__Your instructions__: Repeat, exactly, the run of lines that opens with the line containing "Recreate this scene as a Blender" and closes with the line containing "SC.camera = cam", and leave all other lines out.

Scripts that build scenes

━━━━

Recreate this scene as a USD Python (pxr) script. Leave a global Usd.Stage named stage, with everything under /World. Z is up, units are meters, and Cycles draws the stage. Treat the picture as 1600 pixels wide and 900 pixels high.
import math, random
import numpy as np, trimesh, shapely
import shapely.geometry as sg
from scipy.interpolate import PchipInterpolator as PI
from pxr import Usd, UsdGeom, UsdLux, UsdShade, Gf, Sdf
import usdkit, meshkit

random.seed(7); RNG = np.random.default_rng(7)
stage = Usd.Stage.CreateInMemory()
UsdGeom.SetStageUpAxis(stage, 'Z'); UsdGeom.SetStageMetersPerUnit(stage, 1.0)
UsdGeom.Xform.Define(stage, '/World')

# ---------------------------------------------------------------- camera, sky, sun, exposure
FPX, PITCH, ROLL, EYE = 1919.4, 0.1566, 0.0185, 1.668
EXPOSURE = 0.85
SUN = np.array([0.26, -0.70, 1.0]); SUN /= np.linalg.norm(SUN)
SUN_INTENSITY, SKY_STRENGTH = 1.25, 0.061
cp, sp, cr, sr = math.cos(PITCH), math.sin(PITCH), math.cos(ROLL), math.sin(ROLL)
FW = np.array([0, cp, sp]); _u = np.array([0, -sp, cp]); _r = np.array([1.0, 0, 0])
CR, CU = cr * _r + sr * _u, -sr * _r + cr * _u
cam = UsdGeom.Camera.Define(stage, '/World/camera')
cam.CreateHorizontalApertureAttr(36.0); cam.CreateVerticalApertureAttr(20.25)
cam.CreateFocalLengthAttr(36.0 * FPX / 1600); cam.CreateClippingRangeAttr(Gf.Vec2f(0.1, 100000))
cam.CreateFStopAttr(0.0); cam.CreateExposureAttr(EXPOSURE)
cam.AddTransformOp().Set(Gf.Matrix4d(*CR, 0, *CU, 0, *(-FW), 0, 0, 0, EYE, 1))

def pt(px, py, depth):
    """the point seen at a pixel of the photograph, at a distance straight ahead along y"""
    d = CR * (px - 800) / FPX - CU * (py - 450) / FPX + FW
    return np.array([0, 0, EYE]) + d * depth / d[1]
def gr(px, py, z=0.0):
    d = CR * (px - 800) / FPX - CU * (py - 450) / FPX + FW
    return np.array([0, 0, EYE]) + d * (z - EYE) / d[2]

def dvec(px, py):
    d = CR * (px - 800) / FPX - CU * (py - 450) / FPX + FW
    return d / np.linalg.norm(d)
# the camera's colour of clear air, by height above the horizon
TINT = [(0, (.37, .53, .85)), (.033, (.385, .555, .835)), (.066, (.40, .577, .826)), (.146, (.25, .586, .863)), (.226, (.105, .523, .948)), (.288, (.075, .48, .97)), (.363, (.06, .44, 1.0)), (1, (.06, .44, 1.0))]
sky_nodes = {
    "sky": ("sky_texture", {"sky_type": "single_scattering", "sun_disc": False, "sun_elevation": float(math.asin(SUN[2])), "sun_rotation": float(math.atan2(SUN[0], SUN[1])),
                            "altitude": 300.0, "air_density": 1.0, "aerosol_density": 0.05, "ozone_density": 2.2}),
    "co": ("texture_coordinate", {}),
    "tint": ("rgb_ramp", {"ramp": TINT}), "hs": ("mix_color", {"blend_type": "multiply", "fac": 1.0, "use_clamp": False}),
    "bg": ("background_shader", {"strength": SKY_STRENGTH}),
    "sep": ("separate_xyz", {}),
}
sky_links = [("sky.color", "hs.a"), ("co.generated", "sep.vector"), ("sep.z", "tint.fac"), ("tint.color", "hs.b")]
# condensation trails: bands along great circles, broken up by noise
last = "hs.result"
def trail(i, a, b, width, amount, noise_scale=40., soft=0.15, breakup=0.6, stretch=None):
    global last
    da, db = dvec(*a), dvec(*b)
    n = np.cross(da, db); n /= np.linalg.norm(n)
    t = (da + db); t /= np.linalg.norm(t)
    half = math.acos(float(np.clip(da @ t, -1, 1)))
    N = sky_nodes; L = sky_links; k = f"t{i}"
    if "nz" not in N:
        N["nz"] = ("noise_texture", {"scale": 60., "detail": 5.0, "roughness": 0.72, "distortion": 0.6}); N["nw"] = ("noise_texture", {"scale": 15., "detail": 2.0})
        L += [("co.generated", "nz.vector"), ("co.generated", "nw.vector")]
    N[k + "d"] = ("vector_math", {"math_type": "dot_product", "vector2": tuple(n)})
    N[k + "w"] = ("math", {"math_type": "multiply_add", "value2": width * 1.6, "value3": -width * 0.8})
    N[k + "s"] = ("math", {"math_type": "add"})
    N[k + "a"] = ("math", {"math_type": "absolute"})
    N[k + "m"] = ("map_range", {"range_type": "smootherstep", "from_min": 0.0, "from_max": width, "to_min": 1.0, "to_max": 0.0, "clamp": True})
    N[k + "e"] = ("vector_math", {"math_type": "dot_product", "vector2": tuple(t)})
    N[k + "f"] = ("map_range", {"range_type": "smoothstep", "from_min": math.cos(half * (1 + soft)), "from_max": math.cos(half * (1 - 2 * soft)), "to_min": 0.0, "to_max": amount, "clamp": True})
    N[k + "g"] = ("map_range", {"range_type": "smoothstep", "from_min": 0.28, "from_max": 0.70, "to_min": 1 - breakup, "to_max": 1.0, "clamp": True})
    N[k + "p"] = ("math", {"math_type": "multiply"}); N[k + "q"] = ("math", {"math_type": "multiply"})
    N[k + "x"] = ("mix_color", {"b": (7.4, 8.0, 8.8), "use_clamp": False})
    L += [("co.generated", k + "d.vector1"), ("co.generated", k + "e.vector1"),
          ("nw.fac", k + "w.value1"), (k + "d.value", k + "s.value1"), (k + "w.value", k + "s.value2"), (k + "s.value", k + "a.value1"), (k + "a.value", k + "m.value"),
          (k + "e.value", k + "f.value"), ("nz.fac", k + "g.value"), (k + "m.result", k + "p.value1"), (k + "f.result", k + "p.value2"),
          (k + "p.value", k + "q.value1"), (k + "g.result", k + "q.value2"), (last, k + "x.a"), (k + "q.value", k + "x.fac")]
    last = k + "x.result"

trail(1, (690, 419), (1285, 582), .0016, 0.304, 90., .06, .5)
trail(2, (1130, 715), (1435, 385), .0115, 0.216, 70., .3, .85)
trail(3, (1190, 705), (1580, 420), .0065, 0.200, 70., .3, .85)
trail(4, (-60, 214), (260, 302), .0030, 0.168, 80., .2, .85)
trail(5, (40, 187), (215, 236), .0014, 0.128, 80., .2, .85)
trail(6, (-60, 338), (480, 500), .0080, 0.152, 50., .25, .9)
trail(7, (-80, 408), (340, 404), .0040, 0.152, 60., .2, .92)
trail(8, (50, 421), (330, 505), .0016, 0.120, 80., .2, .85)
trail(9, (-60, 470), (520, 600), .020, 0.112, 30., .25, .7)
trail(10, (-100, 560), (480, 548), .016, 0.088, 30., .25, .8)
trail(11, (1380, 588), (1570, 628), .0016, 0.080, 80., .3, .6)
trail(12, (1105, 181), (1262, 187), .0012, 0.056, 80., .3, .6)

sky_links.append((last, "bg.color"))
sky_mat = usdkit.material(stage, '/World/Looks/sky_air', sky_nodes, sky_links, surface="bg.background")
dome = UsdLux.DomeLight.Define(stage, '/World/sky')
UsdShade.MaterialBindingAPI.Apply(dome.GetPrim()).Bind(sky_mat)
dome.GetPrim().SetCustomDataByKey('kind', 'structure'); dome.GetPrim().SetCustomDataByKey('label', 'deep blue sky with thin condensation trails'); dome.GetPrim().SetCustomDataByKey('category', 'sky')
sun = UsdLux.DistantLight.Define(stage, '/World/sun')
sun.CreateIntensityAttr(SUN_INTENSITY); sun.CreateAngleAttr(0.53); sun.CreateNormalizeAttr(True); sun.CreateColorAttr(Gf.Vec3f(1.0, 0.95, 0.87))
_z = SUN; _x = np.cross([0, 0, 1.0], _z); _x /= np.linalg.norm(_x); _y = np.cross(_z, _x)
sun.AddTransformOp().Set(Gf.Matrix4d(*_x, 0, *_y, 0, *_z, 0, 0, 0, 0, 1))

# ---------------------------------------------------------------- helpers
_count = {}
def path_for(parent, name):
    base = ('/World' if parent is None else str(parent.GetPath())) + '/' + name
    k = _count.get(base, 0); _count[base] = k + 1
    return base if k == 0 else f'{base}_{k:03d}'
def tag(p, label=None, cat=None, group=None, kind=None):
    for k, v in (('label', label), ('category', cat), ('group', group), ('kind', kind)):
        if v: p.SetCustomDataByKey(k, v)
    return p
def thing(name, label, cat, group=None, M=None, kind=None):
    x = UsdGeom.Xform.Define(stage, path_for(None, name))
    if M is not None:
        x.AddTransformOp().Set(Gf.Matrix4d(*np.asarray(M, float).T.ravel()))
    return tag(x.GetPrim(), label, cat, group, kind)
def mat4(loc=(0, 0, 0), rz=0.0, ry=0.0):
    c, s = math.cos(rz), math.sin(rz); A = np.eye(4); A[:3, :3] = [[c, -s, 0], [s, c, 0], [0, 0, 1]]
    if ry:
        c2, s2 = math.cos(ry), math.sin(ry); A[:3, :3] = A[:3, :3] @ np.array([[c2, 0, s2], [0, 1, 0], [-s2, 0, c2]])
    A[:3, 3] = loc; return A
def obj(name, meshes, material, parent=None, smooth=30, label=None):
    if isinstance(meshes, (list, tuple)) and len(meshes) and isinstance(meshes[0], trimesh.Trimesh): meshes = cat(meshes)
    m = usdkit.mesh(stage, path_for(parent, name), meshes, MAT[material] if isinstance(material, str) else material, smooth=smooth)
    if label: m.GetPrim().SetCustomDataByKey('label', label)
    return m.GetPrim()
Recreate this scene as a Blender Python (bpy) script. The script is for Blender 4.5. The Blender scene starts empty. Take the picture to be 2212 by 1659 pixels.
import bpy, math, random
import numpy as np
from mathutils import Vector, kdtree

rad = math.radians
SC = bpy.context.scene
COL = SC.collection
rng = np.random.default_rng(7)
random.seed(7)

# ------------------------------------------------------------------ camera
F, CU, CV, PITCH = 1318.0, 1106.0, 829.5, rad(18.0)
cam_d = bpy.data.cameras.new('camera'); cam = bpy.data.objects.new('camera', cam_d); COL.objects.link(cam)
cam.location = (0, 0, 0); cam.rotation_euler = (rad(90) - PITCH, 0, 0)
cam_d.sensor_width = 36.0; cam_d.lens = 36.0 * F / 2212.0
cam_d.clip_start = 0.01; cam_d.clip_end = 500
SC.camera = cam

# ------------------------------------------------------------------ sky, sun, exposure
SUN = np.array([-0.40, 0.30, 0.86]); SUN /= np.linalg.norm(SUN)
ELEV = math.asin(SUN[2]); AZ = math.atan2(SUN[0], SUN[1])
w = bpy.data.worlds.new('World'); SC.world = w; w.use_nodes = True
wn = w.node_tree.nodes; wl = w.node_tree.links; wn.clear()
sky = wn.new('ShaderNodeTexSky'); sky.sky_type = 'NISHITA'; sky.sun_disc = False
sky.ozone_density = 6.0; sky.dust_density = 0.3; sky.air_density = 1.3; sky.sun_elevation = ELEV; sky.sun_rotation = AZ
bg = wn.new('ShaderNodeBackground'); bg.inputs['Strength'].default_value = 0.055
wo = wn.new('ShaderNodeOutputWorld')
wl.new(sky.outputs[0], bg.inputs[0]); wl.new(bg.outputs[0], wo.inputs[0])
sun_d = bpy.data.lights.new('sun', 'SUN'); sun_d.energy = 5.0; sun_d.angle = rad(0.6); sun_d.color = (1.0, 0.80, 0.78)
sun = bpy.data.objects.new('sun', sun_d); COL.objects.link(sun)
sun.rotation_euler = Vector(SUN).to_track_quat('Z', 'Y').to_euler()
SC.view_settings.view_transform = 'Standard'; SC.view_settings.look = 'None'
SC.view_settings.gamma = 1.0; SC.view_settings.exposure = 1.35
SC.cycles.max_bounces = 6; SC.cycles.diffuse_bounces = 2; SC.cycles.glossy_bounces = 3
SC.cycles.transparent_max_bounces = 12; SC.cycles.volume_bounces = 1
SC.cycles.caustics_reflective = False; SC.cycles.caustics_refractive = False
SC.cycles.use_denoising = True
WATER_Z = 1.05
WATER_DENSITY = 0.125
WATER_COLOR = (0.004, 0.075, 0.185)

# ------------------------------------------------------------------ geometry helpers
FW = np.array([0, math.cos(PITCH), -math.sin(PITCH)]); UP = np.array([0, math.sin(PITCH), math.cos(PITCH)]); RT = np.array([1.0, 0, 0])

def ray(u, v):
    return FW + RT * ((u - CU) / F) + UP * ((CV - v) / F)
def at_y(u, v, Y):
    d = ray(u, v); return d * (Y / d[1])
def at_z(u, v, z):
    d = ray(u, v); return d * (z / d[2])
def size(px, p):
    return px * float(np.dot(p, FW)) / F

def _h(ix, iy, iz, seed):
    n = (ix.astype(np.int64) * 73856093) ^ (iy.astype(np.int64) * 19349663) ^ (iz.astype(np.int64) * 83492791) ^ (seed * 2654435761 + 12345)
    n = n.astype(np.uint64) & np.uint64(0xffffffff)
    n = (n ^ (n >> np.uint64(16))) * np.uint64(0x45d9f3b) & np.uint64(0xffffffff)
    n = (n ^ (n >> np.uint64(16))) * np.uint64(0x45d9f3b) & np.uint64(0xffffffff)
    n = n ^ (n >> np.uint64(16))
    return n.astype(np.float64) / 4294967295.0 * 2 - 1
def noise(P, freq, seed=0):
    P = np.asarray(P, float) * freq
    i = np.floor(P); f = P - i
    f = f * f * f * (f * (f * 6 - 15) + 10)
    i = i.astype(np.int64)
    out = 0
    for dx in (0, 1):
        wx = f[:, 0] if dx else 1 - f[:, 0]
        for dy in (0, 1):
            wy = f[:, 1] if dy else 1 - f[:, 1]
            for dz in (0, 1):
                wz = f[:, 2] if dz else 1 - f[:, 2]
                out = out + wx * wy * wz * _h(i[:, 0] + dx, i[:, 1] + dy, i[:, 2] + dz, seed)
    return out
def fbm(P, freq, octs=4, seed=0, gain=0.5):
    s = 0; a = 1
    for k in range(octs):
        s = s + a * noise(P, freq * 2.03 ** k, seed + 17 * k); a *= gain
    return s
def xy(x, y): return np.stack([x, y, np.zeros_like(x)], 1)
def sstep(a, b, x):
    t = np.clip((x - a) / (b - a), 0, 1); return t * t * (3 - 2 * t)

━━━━

__Answer to the task__:
Recreate this scene as a Blender Python (bpy) script. The script is for Blender 4.5. The Blender scene starts empty. Take the picture to be 2212 by 1659 pixels.
import bpy, math, random
import numpy as np
from mathutils import Vector, kdtree

rad = math.radians
SC = bpy.context.scene
COL = SC.collection
rng = np.random.default_rng(7)
random.seed(7)

# ------------------------------------------------------------------ camera
F, CU, CV, PITCH = 1318.0, 1106.0, 829.5, rad(18.0)
cam_d = bpy.data.cameras.new('camera'); cam = bpy.data.objects.new('camera', cam_d); COL.objects.link(cam)
cam.location = (0, 0, 0); cam.rotation_euler = (rad(90) - PITCH, 0, 0)
cam_d.sensor_width = 36.0; cam_d.lens = 36.0 * F / 2212.0
cam_d.clip_start = 0.01; cam_d.clip_end = 500
SC.camera = cam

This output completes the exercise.